STEM schools are cropping up across the country, and parents are rushing to get their kids into these schools. We’ll explore the concept behind STEM, some of the schools dedicated to this mode of learning, and public schools that are incorporating STEM studies into their regular curriculum.

Education is an evolving process that consistently introduces new theories and practices in accordance with the most recent research available. One of the latest introductions into the world of education today is STEM education, which focuses on the core subjects of science, technology, engineering and mathematics. Is STEM offering a whole new approach to education that will bring American students into the 21st century, or is it merely another passing ebb and flow in the education tide? While only time will tell with certainty, there are definite reasons to take a closer look at this new approach that is sweeping across many school districts today.

What is STEM Education?

 

The process of STEM education is about much more than simply incorporating these four subjects into a core curriculum. The key to successful, effective STEM education is the actual integration of these disciplines into a single “meta-discipline.” According to a report at CurrTech Innovations, STEM can be defined as the “creation of a discipline based on the integration of other disciplinary knowledge into a new ‘whole’. This interdisciplinary bridging among discrete disciplines is now treated as an entity, known as ‘STEM’.”

A report at InTech explains that “a successful STEM education provides students with science, math, and engineering/technology in sequences that build upon each other and can be used with real-world applications.” The concept of STEM was first introduced by Judith A. Ramaley, the former director of the National Science Foundation’s education and human resources division. Since 2001, the acronym has been a regular part of the vocabulary used in the world of education.

Why is it Important Today?

 
According to DRPFConsults.com, the National Science Foundation estimates that 80% of the jobs available during the next decade will require math and science skills. InTech reports that according to 10-year predictions by the U.S. Bureau of Labor Statistics, 15 of the 20 fastest growing fields will require significant math and science preparation. The United States must produce workers proficient in these fields to stay at the cutting edge of science and technology throughout the 21st century.

Unfortunately, the country is not currently at the forefront in these areas of study. InTech reports that eighth-graders in the United States are being outperformed by students in Singapore, Chinese Taipei, Republic of Korea, Hong Kong SAR, Estonia, Japan, Hungary and Netherlands.

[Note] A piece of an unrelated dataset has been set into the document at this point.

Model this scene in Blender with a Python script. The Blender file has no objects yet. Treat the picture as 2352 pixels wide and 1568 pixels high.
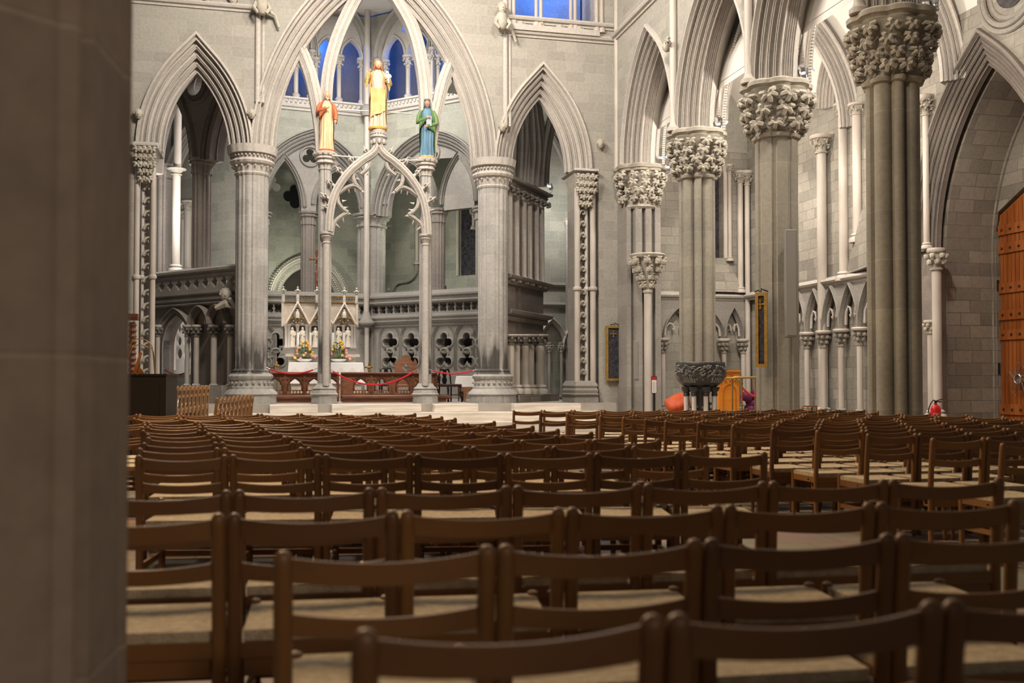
import bpy, math, random
from mathutils import Vector
from mathutils.geometry import tessellate_polygon
random.seed(7)
S = bpy.context.scene
PI = math.pi
# ------------------------------------------------------------------ camera, world, exposure, large lights
FPX = 35.0 / 36.0 * 2352
YAW = math.radians(13.4); PIT = math.radians(1.4)
CAMZ = 1.19; HZ = 879.0
SHY = ((HZ - 784) - FPX * math.tan(PIT)) / 2352
CO = Vector((0, 0, CAMZ))
RT = Vector((math.cos(YAW), -math.sin(YAW), 0))
FW = Vector((math.sin(YAW) * math.cos(PIT), math.cos(YAW) * math.cos(PIT), math.sin(PIT)))
UP = RT.cross(FW)
cam = bpy.data.cameras.new('camera'); cam.sensor_width = 36; cam.lens = 35; cam.shift_y = SHY
cam.clip_start = 0.05; cam.clip_end = 300
co = bpy.data.objects.new('camera', cam); S.collection.objects.link(co)
co.location = CO; co.rotation_euler = (PI / 2 + PIT, 0, -YAW)
cam.dof.use_dof = True; cam.dof.focus_distance = 24; cam.dof.aperture_fstop = 2.6
S.camera = co
S.view_settings.view_transform = 'Standard'; S.view_settings.look = 'None'
S.view_settings.exposure = 0.12; S.view_settings.gamma = 1; S.view_settings.use_curve_mapping = False
W = bpy.data.worlds.new('world'); S.world = W; W.use_nodes = True
W.node_tree.nodes['Background'].inputs[0].default_value = (1.0, 0.93, 0.85, 1)
W.node_tree.nodes['Background'].inputs[1].default_value = 0.065
S.cycles.max_bounces = 5; S.cycles.diffuse_bounces = 3; S.cycles.glossy_bounces = 2; S.cycles.caustics_reflective = False
S.cycles.caustics_refractive = False; S.cycles.sample_clamp_indirect = 4

def light(kind, name, loc, aim, energy, col=(1, .86, .70), size=1.0, spot=60, blend=.5):
    L = bpy.data.lights.new(name, kind); L.energy = energy; L.color = col
    if kind == 'AREA': L.shape = 'DISK'; L.size = size
    elif kind == 'SPOT': L.spot_size = math.radians(spot); L.spot_blend = blend; L.shadow_soft_size = size
    else: L.shadow_soft_size = size
    o = bpy.data.objects.new(name, L); S.collection.objects.link(o); o.location = loc
    if aim is not None:
        o.rotation_euler = (Vector(aim) - Vector(loc)).to_track_quat('-Z', 'Y').to_euler()
    o['kind'] = 'helper'
    return o
WARM = (1, .89, .77); WHT = (1, .95, .88); BLUE = (.04, .20, 1.0)
zsl_ = 10.9
# flood lights of the crossing, aisle and choir lamps, and added fill lights
light('AREA', 'crossing_flood', (1.2, 18.5, 12.5), (2.6, 26, 7.5), 980, WARM, 1.6)
light('AREA', 'crossing_flood', (5.5, 15.5, 13.5), (4.0, 26, 4.5), 780, WARM, 2.0)
light('SPOT', 'statue_spot', (2.2, 22.6, 13.6), (2.6, 26.1, 8.2), 620, WARM, .1, 50)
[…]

In math, U.S. students are currently outperformed by students in Singapore, Republic of Korea, Hong Kong SAR, Chinese Taipei, Japan, Belgium, Netherlands, Estonia, Hungary, Malaysia, Latvia, Russian Federation, Slavic Republic and Australia.

Recent figures show that only 29 percent of high school graduates tested ready for higher education in science, and just 43 percent are considered prepared for college-level math courses. This has translated into fewer students majoring in fields of study that require a significant amount of math and science, which is slowing evolving into a shortage of skilled workers in these fields. If the trend continues, many predict there will be a significant employment shortage in important industries like science and engineering in the not-so-distant future.

President Obama has addressed this need directly by creating the Educate to Innovate campaign. This bipartisan campaign stresses studies in math and science through partnerships with businesses, universities, non-profit organizations, foundations and government agencies. The goal of the campaign is to raise America back into the forefront in these fields so the country can remain competitive in a global market throughout the next century.